Sometime just over 2,000 years ago, contrary to the song, it was not a silent night. In Bethlehem, a young woman gave birth to a baby in a stable. The story went exactly as one would tell a story if one did not want the story taken seriously.
The first witnesses were shepherds, men so unreliable that their testimony was inadmissible in court. Key eyewitnesses were women, also seen as unreliable. The father of the child fell out of the historic record. Eventually, Roman imperial forces would exterminate the baby's entire earthly bloodline. His brothers and sisters and their children, the historic record records, were all killed. Two of his brothers, James and Jude, would write books that became canonized as part of the New Testament. Ironically, these same brothers rejected their oldest brother in life, refusing even to go to his execution to comfort their mother. Then they became leaders in the early Christian Church, dying proclaiming their brother was, in fact, Yahweh.
While you, like I, most likely grew up believing Christians co-opted a Roman holiday on which to celebrate Christ's birth, there is plenty of modern archeological evidence to suggest it was Emperor Aurelian who aligned Sol Invictus on December 25th to stop the growth of an irascible atheist cult springing up in the empire. The more Christians were slaughtered, the faster the religion grew -- the pruning made the faith stronger. Christians were viewed as atheists because they claimed to worship a living God. All right-thinking religious people in Rome knew someone had to die to become a god. So, Christians were considered atheists and atheists were enemies of humanity. They just could not be stopped.
Christianity grew and dominated Rome. It spread across the planet. For the longest time, Christianity's spread in Asia was slow. But just as it took over 1,000 years for Christianity to jump from Europe and Africa to the Americas, it took another thousand to fully penetrate into Asia. Now, in China, there are estimated to be more Christians quietly living their faith than there are total Americans. It is a thoroughly unique religion anchored in a man, not a place. Muslims have Mecca. Jews have Jerusalem. Hindus have Badrinath. The Christian has Christ. He flows, unmoored from geography, disrupting civilization. The communists feared the Pope. The Chinese fear the quiet Christian.

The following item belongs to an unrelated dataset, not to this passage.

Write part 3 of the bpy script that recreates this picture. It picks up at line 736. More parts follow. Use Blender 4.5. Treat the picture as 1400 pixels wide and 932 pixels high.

When the world co-opts Christianity, the faith dies. The Christian denominations that have rejected biblical sexual ethics and the authenticity of the physical resurrection of Christ are all in decline. Statistically, based on its rate of decline, the last Episcopalian has already been born in the United States. Other progressive mainline denominations are not far behind. Liberal theology has become a gateway to atheism, allowing the weak in faith a soft landing into the world on their way to Judgment Day. The believers who stay inevitably leave the dying churches and help build stronger Christian institutions. The thriving conservative Anglican Church in America, with its refugees from the liberal Episcopal Church, is proof of this. So too are the new conservative Methodists fleeing the progressive bishops of the United Methodist Church. Instead of man pruning the church through persecution making it stronger, God uses liberal theology to prune the church of heresy.
Christianity is a funny thing. The secular world continually bets against the religion. Even as it fades in the Western world, it grows ever stronger within its existing congregations and spreads to developing countries. From there, it picks up and blends into the faith traditions and the cultures of those lands. It makes a religion that is neither Greek nor Jewish, but fully a reflection of God in the diversity of His people committed to a common, shared, 2,000-year-old orthodoxy.
That orthodoxy is premised on this promise. History is at an end. Light broke forth in Bethlehem. It cannot be contained. It is in the world now, shaping the world, and will be made more full and real soon. Christ came and will return. It is the promise of this season, and every tear will be dried and all things will be made new. Merry Christmas.